Here those familiar with anthropology may experience some dissonance with Banner's approach. For that discipline often identifies differences in human experience and behaviour which problematise universal normative descriptions of societies and cultures. Thus, for example, anthropologists speak of multiple ‘Christianities’. Yet Banner's interpretations of his selected artworks are marshalled to describe the singular mode of Christian life. Differences of views or practices among diverse communities of Christians are not addressed in the book. This is a curious outcome of an engagement with social anthropology and ethnography.
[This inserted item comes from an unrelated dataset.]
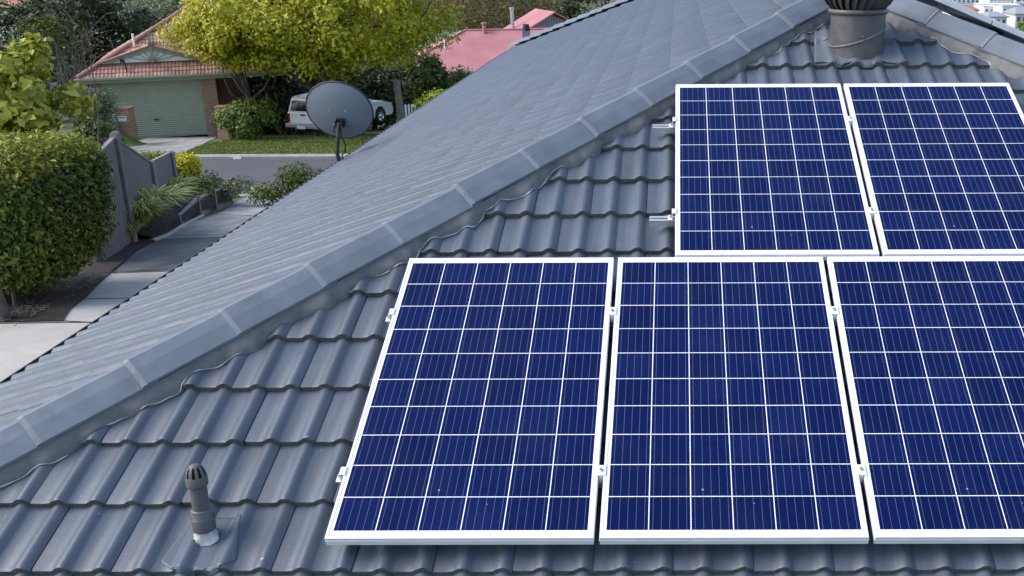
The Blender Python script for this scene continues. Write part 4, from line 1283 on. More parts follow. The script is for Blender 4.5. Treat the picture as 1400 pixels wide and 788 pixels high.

For all its emphasis on ‘everyday’ life, the theological approach to the social experience of Christians remains top-down. While Banner suggests that moral theology should seek to locate its ‘prescriptive imagination’ in a ‘more fully realized account of the form of life in which this imagination might flourish’ (p. 204), that prescriptive imagination is identified apart from the analysis of social contexts. In Banner's hands, therefore, social anthropology is thus very much the tool of a dogmatic theological interpretation of the Christian tradition. How one evaluates the volume will largely depend on the extent to which one appreciates Banner's reading of the tradition. In any event, however, this is a provocative and thoughtful volume that is worth attention.